## Direction
Send back the entries below exactly as they appear.

-- START Data supplied --

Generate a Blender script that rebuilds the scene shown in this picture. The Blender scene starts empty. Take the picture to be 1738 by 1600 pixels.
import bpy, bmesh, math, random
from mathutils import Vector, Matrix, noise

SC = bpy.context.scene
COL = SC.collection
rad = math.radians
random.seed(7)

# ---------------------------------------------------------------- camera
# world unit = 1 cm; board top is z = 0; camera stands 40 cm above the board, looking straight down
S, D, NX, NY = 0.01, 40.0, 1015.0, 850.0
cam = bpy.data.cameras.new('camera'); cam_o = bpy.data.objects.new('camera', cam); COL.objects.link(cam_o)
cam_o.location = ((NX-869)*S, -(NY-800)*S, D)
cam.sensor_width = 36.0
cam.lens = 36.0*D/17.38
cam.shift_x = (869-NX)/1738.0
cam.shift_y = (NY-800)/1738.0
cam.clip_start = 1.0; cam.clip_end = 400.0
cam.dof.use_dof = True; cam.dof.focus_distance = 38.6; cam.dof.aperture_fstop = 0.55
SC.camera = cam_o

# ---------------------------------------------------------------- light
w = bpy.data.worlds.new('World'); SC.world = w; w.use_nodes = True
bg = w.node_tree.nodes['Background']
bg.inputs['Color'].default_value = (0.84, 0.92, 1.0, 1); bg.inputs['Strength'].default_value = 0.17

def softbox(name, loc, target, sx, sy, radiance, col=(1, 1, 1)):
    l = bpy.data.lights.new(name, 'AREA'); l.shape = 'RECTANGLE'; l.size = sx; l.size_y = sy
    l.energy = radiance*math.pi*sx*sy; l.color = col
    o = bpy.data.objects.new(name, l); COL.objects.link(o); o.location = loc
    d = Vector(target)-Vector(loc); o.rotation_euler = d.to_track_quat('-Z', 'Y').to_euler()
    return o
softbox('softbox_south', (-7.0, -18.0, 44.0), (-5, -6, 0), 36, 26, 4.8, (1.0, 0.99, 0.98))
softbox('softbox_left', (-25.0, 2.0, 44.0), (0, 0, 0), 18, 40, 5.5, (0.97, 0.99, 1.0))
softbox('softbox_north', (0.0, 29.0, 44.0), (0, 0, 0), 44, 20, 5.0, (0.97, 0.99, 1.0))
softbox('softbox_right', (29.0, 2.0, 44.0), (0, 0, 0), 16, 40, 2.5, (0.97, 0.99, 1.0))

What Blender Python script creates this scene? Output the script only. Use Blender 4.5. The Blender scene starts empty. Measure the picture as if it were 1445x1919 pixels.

-- END Data supplied --

## Solution below
Generate a Blender script that rebuilds the scene shown in this picture. The Blender scene starts empty. Take the picture to be 1738 by 1600 pixels.
import bpy, bmesh, math, random
from mathutils import Vector, Matrix, noise

SC = bpy.context.scene
COL = SC.collection
rad = math.radians
random.seed(7)

# ---------------------------------------------------------------- camera
# world unit = 1 cm; board top is z = 0; camera stands 40 cm above the board, looking straight down
S, D, NX, NY = 0.01, 40.0, 1015.0, 850.0
cam = bpy.data.cameras.new('camera'); cam_o = bpy.data.objects.new('camera', cam); COL.objects.link(cam_o)
cam_o.location = ((NX-869)*S, -(NY-800)*S, D)
cam.sensor_width = 36.0
cam.lens = 36.0*D/17.38
cam.shift_x = (869-NX)/1738.0
cam.shift_y = (NY-800)/1738.0
cam.clip_start = 1.0; cam.clip_end = 400.0
cam.dof.use_dof = True; cam.dof.focus_distance = 38.6; cam.dof.aperture_fstop = 0.55
SC.camera = cam_o

# ---------------------------------------------------------------- light
w = bpy.data.worlds.new('World'); SC.world = w; w.use_nodes = True
bg = w.node_tree.nodes['Background']
bg.inputs['Color'].default_value = (0.84, 0.92, 1.0, 1); bg.inputs['Strength'].default_value = 0.17

def softbox(name, loc, target, sx, sy, radiance, col=(1, 1, 1)):
    l = bpy.data.lights.new(name, 'AREA'); l.shape = 'RECTANGLE'; l.size = sx; l.size_y = sy
    l.energy = radiance*math.pi*sx*sy; l.color = col
    o = bpy.data.objects.new(name, l); COL.objects.link(o); o.location = loc
    d = Vector(target)-Vector(loc); o.rotation_euler = d.to_track_quat('-Z', 'Y').to_euler()
    return o
softbox('softbox_south', (-7.0, -18.0, 44.0), (-5, -6, 0), 36, 26, 4.8, (1.0, 0.99, 0.98))
softbox('softbox_left', (-25.0, 2.0, 44.0), (0, 0, 0), 18, 40, 5.5, (0.97, 0.99, 1.0))
softbox('softbox_north', (0.0, 29.0, 44.0), (0, 0, 0), 44, 20, 5.0, (0.97, 0.99, 1.0))
softbox('softbox_right', (29.0, 2.0, 44.0), (0, 0, 0), 16, 40, 2.5, (0.97, 0.99, 1.0))

What Blender Python script creates this scene? Output the script only. Use Blender 4.5. The Blender scene starts empty. Measure the picture as if it were 1445x1919 pixels.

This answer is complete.